Reproduce all of the listing below without alteration.

☆ ☆ ☆ ☆ ☆

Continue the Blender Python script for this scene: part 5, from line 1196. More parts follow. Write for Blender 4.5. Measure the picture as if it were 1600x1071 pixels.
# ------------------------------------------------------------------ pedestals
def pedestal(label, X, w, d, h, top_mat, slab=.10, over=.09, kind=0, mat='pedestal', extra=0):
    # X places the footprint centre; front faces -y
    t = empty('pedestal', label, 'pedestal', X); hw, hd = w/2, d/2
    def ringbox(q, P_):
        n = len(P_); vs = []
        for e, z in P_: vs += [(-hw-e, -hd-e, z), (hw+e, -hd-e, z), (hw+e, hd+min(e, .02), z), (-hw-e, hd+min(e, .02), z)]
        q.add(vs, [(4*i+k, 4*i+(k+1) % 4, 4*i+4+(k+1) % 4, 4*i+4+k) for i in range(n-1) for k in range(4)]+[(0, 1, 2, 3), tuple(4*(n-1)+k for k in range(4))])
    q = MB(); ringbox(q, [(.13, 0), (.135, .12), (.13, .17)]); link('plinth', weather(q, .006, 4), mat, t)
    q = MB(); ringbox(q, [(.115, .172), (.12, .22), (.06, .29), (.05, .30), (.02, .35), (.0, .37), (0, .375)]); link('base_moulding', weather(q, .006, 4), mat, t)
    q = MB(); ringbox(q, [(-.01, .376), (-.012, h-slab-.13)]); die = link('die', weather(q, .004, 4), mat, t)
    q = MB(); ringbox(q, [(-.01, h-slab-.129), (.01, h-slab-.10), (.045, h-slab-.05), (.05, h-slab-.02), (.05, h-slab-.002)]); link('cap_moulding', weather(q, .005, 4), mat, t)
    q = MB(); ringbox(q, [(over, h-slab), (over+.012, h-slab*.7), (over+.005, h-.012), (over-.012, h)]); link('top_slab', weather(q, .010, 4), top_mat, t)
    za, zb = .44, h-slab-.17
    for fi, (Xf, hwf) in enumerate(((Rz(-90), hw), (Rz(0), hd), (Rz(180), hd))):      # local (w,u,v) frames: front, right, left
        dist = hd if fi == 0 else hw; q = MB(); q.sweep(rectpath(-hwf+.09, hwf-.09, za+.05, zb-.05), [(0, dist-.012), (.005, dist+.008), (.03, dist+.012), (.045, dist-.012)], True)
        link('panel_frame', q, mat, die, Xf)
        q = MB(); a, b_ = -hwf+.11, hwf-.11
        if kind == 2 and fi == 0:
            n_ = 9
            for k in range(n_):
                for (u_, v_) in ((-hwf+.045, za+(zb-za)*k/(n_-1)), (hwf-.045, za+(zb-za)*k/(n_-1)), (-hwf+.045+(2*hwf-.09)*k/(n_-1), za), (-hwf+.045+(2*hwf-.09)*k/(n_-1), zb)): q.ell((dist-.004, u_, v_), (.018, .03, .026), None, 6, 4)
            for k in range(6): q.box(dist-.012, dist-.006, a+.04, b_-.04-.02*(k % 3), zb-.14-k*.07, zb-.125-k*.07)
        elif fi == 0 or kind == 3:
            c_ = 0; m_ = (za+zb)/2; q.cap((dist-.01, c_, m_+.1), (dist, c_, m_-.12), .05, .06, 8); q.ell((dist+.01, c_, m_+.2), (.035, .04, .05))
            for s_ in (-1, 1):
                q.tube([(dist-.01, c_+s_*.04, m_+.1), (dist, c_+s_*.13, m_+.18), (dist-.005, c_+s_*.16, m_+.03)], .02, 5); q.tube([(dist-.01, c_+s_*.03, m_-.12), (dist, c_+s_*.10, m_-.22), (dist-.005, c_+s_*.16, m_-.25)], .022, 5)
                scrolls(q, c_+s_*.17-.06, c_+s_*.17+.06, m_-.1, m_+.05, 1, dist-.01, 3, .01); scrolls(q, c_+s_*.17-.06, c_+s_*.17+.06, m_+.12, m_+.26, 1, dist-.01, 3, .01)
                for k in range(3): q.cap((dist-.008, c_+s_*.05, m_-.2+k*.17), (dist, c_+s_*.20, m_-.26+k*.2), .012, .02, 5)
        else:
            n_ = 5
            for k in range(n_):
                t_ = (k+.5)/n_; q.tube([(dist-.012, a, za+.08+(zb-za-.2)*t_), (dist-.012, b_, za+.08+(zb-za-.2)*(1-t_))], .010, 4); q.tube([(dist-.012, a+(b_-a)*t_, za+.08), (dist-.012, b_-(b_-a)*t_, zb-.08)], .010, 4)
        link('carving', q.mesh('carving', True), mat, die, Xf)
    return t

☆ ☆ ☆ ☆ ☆

_TASK ANSWER_
Continue the Blender Python script for this scene: part 5, from line 1196. More parts follow. Write for Blender 4.5. Measure the picture as if it were 1600x1071 pixels.
# ------------------------------------------------------------------ pedestals
def pedestal(label, X, w, d, h, top_mat, slab=.10, over=.09, kind=0, mat='pedestal', extra=0):
    # X places the footprint centre; front faces -y
    t = empty('pedestal', label, 'pedestal', X); hw, hd = w/2, d/2
    def ringbox(q, P_):
        n = len(P_); vs = []
        for e, z in P_: vs += [(-hw-e, -hd-e, z), (hw+e, -hd-e, z), (hw+e, hd+min(e, .02), z), (-hw-e, hd+min(e, .02), z)]
        q.add(vs, [(4*i+k, 4*i+(k+1) % 4, 4*i+4+(k+1) % 4, 4*i+4+k) for i in range(n-1) for k in range(4)]+[(0, 1, 2, 3), tuple(4*(n-1)+k for k in range(4))])
    q = MB(); ringbox(q, [(.13, 0), (.135, .12), (.13, .17)]); link('plinth', weather(q, .006, 4), mat, t)
    q = MB(); ringbox(q, [(.115, .172), (.12, .22), (.06, .29), (.05, .30), (.02, .35), (.0, .37), (0, .375)]); link('base_moulding', weather(q, .006, 4), mat, t)
    q = MB(); ringbox(q, [(-.01, .376), (-.012, h-slab-.13)]); die = link('die', weather(q, .004, 4), mat, t)
    q = MB(); ringbox(q, [(-.01, h-slab-.129), (.01, h-slab-.10), (.045, h-slab-.05), (.05, h-slab-.02), (.05, h-slab-.002)]); link('cap_moulding', weather(q, .005, 4), mat, t)
    q = MB(); ringbox(q, [(over, h-slab), (over+.012, h-slab*.7), (over+.005, h-.012), (over-.012, h)]); link('top_slab', weather(q, .010, 4), top_mat, t)
    za, zb = .44, h-slab-.17
    for fi, (Xf, hwf) in enumerate(((Rz(-90), hw), (Rz(0), hd), (Rz(180), hd))):      # local (w,u,v) frames: front, right, left
        dist = hd if fi == 0 else hw; q = MB(); q.sweep(rectpath(-hwf+.09, hwf-.09, za+.05, zb-.05), [(0, dist-.012), (.005, dist+.008), (.03, dist+.012), (.045, dist-.012)], True)
        link('panel_frame', q, mat, die, Xf)
        q = MB(); a, b_ = -hwf+.11, hwf-.11
        if kind == 2 and fi == 0:
            n_ = 9
            for k in range(n_):
                for (u_, v_) in ((-hwf+.045, za+(zb-za)*k/(n_-1)), (hwf-.045, za+(zb-za)*k/(n_-1)), (-hwf+.045+(2*hwf-.09)*k/(n_-1), za), (-hwf+.045+(2*hwf-.09)*k/(n_-1), zb)): q.ell((dist-.004, u_, v_), (.018, .03, .026), None, 6, 4)
            for k in range(6): q.box(dist-.012, dist-.006, a+.04, b_-.04-.02*(k % 3), zb-.14-k*.07, zb-.125-k*.07)
        elif fi == 0 or kind == 3:
            c_ = 0; m_ = (za+zb)/2; q.cap((dist-.01, c_, m_+.1), (dist, c_, m_-.12), .05, .06, 8); q.ell((dist+.01, c_, m_+.2), (.035, .04, .05))
            for s_ in (-1, 1):
                q.tube([(dist-.01, c_+s_*.04, m_+.1), (dist, c_+s_*.13, m_+.18), (dist-.005, c_+s_*.16, m_+.03)], .02, 5); q.tube([(dist-.01, c_+s_*.03, m_-.12), (dist, c_+s_*.10, m_-.22), (dist-.005, c_+s_*.16, m_-.25)], .022, 5)
                scrolls(q, c_+s_*.17-.06, c_+s_*.17+.06, m_-.1, m_+.05, 1, dist-.01, 3, .01); scrolls(q, c_+s_*.17-.06, c_+s_*.17+.06, m_+.12, m_+.26, 1, dist-.01, 3, .01)
                for k in range(3): q.cap((dist-.008, c_+s_*.05, m_-.2+k*.17), (dist, c_+s_*.20, m_-.26+k*.2), .012, .02, 5)
        else:
            n_ = 5
            for k in range(n_):
                t_ = (k+.5)/n_; q.tube([(dist-.012, a, za+.08+(zb-za-.2)*t_), (dist-.012, b_, za+.08+(zb-za-.2)*(1-t_))], .010, 4); q.tube([(dist-.012, a+(b_-a)*t_, za+.08), (dist-.012, b_-(b_-a)*t_, zb-.08)], .010, 4)
        link('carving', q.mesh('carving', True), mat, die, Xf)
    return t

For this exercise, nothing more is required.